Artogne - Impianti per gli sci dismessi, abbandonati, ormai vecchi e obsoleti, oppure strutture per gli sport invernali temporaneamente chiuse per mancanza di neve, per problemi economici o per fine vita tecnica. E poi casi diaccanimento terapeutico, con impianti che vanno avanti grazie ai contributi dello Stato. A questi si affiancano, per fortuna, storie di riconversione e buone pratiche di un turismo soft e più sostenibile che lascia ben sperare.
È questo il doppio volto della montagna legata allo sci alpino e al turismo invernale che Legambiente denuncia e racconta nel report Nevediversa 2020 – Il mondo dello sci alpino nell’epoca della transizione ecologica. Dal dossier si evidenziano i 348 impianti in sofferenza monitorati nella penisola, di questi 132 quelli dismessi e non funzionanti da anni, 113 quelli temporaneamente chiusi e 103 i casi che l’associazione ambientalista definisce di "accanimento terapeutico.
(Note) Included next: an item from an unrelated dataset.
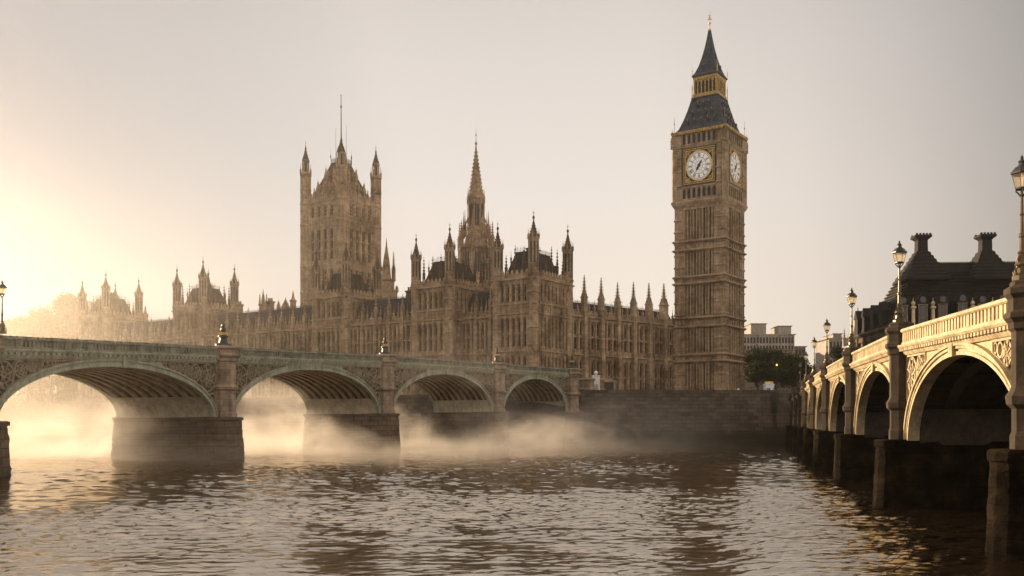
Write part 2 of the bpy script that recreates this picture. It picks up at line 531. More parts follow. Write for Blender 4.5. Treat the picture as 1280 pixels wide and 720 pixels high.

Strutture presenti in diverse regioni d’Italia ad alta e bassa quota, simbolo spesso di uno snow business che ha prodotto nel tempo un paesaggio fatto di strutture ormai vecchie e obsolete, mentre i cambiamenti climatici e l’aumento delle temperature stanno rendendo sempre più fragile la montagna. Senza contare che gli impianti di bassa quota sono destinati a ridursi per poi scomparire a vantaggio dei pochi a quote più elevate, dove si concentrano anche gli sport invernali, accrescendo così la pressione sugli ambienti più delicati di alta montagna. Dati allarmanti che dimostrano che la neve sotto i 1000 metri sarà una rarità alla fine del secolo.
Per quanto riguarda la Lombardia, sono 15 i casi di impianti dismessi mappati essi. Uno a Laveno Mobello (Varese) con l'impianto in località Poggio Sant’Elsa; tre a Sondrio con gli impianti di Entova-Scerscen a Chiesa Valmalenco, a Valdidentro in località Arnoga e ad Albosaggia in località Campelli; uno a Carenno (Lecco) con l'impianto in località Monte Tesoro; tre impianti nel Comasco in località Pian del Tivano a Sormano, Monte Crocione a Casasco e Monte San Primo a Bellagio; uno a Artogne (Brescia), Montecampione; e ben cinque nella bergamasca in località Monte Arera e Zambia Alta a Oltre il Colle, Pià Spiss Valcanale ad Ardesio, a Selvino al Monte Poietto, a Lizzola in località Lizzola e a Schilpario al Monte Epolo.
A questi vanno aggiunti gli impianti temporaneamente chiusi, situati per lo più in piccoli comprensori sotto i 1500 metri per i quali in questi anni si è cercato a fatica di garantire il funzionamento. Fra questi, gli impianti di Caspoggio (Sondrio), Pian delle Betulle a Margno (Lecco) e a San Simone nel comune di Valleve (Bergamo).
Storie segnalate da Legambiente che "indicano l’urgenza di ripensare l’offerta turistica invernale, per questo l’associazione ambientalista lancia oggi anche il suo decalogo".
Tra i punti principali inseriti: ascoltare gli esperti sul clima, porre un freno all’uso smodato dell’innevamento artificiale e dei bacini, avere il coraggio di interrompere i contributi per lo sci alpino a località sotto i 1500 metri, porre un limite al potenziamento dei grandi impianti ad alta quota e ridurre la pressione sugli ambienti più delicati di alta montagna dicendo stop alla proliferazione all’interno delle aree protette e dei siti Natura 2000.